All’epoca del primo viaggio, infatti, Monsignor Hoser aveva sottolineato che l’importanza di quel luogo di pellegrinaggio era innegabile e, addirittura, paragonabile ad altri luoghi di culto mariano come Lourdes: “Se a Medjugorje vanno 2 milioni di pellegrini l’anno a Lourdes ne vanno 6, ma Lourdes esiste da più di 150 anni. Megiugorje ha solamente 36 anni di anzianità”.
Trattandosi di un luogo di culto recente è chiaro che i numeri registrati (per affluenza) da Medjugorje sono notevoli ed era giunto il momento di dare una direzione a quel luogo di pellegrinaggio. Dopo aver chiarito le finalità del suo viaggio, l’alto prelato ha parlato delle caratteristiche del paesino bosniaco smentendo che si tratti solamente di un luogo di culto mariano: “Comunemente si dice che Medjugorje è un luogo di culto mariano, ed è vero.
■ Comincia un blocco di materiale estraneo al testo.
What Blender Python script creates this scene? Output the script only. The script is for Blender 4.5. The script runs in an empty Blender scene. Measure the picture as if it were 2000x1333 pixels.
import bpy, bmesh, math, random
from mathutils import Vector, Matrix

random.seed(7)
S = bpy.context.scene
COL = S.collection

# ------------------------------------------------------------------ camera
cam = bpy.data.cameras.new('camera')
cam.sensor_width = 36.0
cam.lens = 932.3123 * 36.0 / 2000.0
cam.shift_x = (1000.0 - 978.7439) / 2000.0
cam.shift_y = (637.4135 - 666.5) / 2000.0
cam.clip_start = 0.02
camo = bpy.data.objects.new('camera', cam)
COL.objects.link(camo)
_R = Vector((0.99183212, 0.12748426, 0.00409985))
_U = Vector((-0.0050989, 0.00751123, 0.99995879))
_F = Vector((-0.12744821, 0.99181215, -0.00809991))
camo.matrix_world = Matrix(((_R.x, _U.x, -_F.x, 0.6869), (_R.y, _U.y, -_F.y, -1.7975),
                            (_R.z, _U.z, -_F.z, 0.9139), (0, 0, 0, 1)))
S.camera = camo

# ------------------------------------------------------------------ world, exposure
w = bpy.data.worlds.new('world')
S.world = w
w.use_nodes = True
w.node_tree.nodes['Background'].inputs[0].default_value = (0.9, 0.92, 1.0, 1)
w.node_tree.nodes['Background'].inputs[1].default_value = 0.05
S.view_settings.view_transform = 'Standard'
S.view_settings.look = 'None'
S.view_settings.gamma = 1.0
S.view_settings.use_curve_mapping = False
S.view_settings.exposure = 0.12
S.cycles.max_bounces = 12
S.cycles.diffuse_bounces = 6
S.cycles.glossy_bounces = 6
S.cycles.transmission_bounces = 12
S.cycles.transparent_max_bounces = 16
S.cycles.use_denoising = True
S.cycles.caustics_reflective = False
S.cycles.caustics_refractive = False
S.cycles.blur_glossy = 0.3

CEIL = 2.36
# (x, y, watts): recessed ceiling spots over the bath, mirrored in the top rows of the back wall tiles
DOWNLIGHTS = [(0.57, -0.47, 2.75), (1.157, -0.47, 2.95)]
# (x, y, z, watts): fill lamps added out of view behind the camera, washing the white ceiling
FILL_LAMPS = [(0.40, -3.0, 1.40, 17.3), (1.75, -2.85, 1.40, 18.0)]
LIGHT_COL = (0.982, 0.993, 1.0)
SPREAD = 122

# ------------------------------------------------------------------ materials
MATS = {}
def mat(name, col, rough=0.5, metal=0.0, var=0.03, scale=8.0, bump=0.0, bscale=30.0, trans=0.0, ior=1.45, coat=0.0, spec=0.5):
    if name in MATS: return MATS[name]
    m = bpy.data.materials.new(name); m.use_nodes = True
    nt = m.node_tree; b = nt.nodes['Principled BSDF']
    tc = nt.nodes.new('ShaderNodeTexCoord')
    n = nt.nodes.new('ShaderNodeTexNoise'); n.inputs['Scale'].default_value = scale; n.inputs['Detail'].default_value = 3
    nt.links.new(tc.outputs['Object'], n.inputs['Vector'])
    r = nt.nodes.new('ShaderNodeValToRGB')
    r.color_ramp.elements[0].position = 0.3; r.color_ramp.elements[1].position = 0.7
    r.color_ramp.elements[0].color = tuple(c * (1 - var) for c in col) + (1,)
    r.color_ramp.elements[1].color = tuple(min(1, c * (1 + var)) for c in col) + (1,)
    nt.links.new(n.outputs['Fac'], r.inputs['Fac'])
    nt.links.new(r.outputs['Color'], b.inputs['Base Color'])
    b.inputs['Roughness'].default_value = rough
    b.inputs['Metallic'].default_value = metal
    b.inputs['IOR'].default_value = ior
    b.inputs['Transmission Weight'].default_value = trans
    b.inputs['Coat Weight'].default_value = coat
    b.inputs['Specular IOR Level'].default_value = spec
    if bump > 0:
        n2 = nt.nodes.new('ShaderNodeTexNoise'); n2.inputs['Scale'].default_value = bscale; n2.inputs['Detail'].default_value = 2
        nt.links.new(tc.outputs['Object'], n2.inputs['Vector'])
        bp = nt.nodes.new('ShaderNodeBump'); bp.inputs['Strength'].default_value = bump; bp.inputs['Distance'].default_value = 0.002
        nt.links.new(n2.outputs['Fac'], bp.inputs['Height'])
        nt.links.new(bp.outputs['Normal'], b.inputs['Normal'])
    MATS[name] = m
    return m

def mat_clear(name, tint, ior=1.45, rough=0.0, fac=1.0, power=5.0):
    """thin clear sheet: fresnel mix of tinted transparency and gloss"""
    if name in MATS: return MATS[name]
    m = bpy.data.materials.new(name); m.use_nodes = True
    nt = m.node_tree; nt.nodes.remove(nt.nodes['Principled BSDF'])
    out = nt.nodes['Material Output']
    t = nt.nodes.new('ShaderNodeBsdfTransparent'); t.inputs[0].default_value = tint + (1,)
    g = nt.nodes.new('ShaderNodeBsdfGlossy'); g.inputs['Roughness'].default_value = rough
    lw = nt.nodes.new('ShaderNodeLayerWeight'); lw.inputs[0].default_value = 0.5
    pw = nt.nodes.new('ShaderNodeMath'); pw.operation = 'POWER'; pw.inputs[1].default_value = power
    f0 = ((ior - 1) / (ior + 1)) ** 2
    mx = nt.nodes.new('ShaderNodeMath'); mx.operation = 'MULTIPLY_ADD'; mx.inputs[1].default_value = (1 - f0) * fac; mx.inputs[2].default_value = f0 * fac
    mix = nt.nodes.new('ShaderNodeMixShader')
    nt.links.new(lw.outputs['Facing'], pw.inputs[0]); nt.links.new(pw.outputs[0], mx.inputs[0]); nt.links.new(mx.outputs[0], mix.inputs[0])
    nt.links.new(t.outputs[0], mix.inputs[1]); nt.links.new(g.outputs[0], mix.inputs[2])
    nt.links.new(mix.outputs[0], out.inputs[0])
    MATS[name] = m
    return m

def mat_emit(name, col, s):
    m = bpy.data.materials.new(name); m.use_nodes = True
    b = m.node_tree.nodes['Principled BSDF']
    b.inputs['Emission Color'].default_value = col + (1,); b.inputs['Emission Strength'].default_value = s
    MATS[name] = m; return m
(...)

Ma, se andiamo in profondità, vediamo che a Medjugorje il culto è essenzialmente cristocentrico, perché ha al centro la celebrazione dell’Eucaristia, la trasmissione della Parola di Dio e l’adorazione del Santissimo Sacramento”.
In poche parole monsignor Hoser ha confermato che nella diocesi bosniaca Cristo e la parola di Dio sono messi al centro della pastorale. Il secondo punto toccato è quello dei frutti religiosi che maturano a Medjugorje sui quali ha detto: “E’ un terreno molto fertile. In questi anni sono state enumerate seicentodieci vocazioni religiose e sacerdotali d’ispirazione Medjugorjana”, sottolineando in seguito come il Paese che ne ha beneficiato di più sia proprio l’Italia.